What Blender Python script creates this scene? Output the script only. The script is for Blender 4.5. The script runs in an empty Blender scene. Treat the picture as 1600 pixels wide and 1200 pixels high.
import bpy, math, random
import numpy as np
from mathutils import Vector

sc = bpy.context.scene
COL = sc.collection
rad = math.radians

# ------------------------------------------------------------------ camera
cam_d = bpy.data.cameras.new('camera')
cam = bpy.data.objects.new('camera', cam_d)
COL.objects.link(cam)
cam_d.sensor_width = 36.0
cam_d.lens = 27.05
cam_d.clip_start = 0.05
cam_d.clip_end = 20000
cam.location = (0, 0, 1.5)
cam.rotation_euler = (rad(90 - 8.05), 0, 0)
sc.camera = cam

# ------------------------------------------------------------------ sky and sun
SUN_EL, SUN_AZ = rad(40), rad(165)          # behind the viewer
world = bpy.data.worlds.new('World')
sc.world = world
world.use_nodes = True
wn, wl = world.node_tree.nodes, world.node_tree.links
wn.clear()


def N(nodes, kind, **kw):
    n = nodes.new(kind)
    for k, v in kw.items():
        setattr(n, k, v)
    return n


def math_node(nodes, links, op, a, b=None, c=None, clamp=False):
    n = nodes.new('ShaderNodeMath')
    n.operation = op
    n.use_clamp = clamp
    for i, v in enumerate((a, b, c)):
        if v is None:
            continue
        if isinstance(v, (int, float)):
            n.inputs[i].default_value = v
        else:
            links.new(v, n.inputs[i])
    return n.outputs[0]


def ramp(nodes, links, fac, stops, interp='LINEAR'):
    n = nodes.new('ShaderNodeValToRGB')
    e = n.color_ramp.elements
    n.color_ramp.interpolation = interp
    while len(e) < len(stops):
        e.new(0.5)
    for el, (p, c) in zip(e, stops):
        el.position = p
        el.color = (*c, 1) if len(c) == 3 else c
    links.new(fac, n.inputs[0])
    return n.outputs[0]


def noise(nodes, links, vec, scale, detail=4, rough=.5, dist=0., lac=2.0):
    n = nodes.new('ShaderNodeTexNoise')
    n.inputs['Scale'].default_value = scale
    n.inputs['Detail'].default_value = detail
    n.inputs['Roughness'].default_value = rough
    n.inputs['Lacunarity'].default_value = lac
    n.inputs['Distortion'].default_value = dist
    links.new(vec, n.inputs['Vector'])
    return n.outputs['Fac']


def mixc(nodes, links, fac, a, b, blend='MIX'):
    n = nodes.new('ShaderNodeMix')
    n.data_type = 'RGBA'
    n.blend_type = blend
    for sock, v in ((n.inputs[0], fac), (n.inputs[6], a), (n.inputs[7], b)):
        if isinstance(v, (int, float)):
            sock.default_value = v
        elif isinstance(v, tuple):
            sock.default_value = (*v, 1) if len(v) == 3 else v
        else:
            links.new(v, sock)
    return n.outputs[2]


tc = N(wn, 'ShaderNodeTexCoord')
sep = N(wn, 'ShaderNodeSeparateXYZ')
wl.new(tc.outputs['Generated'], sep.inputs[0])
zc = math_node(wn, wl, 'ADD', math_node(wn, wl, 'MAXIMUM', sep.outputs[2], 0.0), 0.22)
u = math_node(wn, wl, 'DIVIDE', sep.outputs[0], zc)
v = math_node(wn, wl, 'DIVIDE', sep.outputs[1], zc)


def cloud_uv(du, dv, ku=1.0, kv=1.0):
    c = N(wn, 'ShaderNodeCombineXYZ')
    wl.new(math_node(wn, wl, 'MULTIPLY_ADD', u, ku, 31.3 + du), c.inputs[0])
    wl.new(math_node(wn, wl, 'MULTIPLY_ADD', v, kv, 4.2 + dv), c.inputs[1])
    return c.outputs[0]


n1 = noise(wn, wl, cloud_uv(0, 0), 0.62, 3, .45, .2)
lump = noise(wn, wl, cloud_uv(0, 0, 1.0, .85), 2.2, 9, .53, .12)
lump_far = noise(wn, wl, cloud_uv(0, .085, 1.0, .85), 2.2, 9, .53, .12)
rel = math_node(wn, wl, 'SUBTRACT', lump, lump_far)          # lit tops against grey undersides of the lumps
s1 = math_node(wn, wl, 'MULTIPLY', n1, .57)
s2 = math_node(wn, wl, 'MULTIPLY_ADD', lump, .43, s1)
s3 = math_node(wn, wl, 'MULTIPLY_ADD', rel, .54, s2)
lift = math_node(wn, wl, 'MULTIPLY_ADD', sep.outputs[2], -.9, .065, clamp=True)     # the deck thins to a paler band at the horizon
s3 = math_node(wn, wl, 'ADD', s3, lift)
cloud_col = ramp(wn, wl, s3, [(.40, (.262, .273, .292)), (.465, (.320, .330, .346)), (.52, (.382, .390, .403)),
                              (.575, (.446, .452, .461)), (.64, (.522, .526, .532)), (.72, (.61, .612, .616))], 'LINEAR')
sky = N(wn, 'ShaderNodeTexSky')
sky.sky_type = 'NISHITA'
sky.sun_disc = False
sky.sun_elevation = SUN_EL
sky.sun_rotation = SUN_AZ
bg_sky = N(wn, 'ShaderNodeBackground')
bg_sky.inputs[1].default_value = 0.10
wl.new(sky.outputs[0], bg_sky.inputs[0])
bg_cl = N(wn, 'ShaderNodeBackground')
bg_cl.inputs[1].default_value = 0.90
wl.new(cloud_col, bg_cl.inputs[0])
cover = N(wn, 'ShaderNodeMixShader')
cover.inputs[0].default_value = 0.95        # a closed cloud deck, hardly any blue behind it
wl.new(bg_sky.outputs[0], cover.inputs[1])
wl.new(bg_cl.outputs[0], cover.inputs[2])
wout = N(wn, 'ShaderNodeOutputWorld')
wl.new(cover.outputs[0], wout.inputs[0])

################

What to produce ::
Using the data above, restate word for word the lines from its opening line through the line that contains "rad = math.radians", and no more.

Task result ::
What Blender Python script creates this scene? Output the script only. The script is for Blender 4.5. The script runs in an empty Blender scene. Treat the picture as 1600 pixels wide and 1200 pixels high.
import bpy, math, random
import numpy as np
from mathutils import Vector

sc = bpy.context.scene
COL = sc.collection
rad = math.radians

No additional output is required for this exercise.